Trump will also encounter tremendous resistance abroad. He’s already astonishingly unpopular, but wait until he starts traveling and is greeted by massive protests or when allied governments openly break with him. And while foreign leaders are desperately scrambling to figure out who actually has influence in the administration, they will soon discover that folks like Jared Kushner don’t control the levers to do much of anything. If they want to influence what the United States is actually doing, they are better off going to Tillerson, Mattis, or CIA Director Mike Pompeo (who, despite being one of the original Benghazi crazies, is getting very high marks).
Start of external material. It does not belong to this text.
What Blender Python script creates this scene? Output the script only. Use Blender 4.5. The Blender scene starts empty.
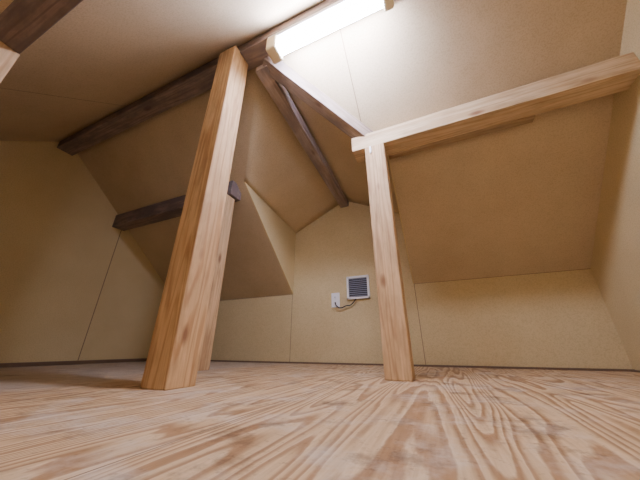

Even in the best of times, and with the most rigorous, well-run process, presidents struggle with getting the bureaucracy to implement their policies. And eventually presidents get tuned out as people tire of their acts and lose confidence (remember, people stopped listening to Barack Obama). What’s remarkable about Trump is that, just a few weeks in, one can see both happening already.
So instead of an imperial presidency, what we may see is what Josh Marshall describes as a Potemkin one where Trump tweets and rants and boasts and spins but is increasingly isolated, detached, and dismissed. If what has happened over the last month is any indication, on foreign policy Trump could end up being a more sinister Silvio Berlusconi or like Richard Nixon in 1973-1974 — a clownish figure striving for attention but paralyzed by scandal, teetering on the brink of constitutional crisis, brooding about enemies in the press and bureaucracy, lashing out to stay relevant, but with little ability and bandwidth to shape policy.
For me, this is the optimistic scenario. But make no mistake, even this is terrible for the United States. With Trump’s Potemkin presidency of perpetual turmoil, the world will see America as unreliable, self-absorbed, and dysfunctional — and, therefore, increasingly dispensable. That’s a far cry from great.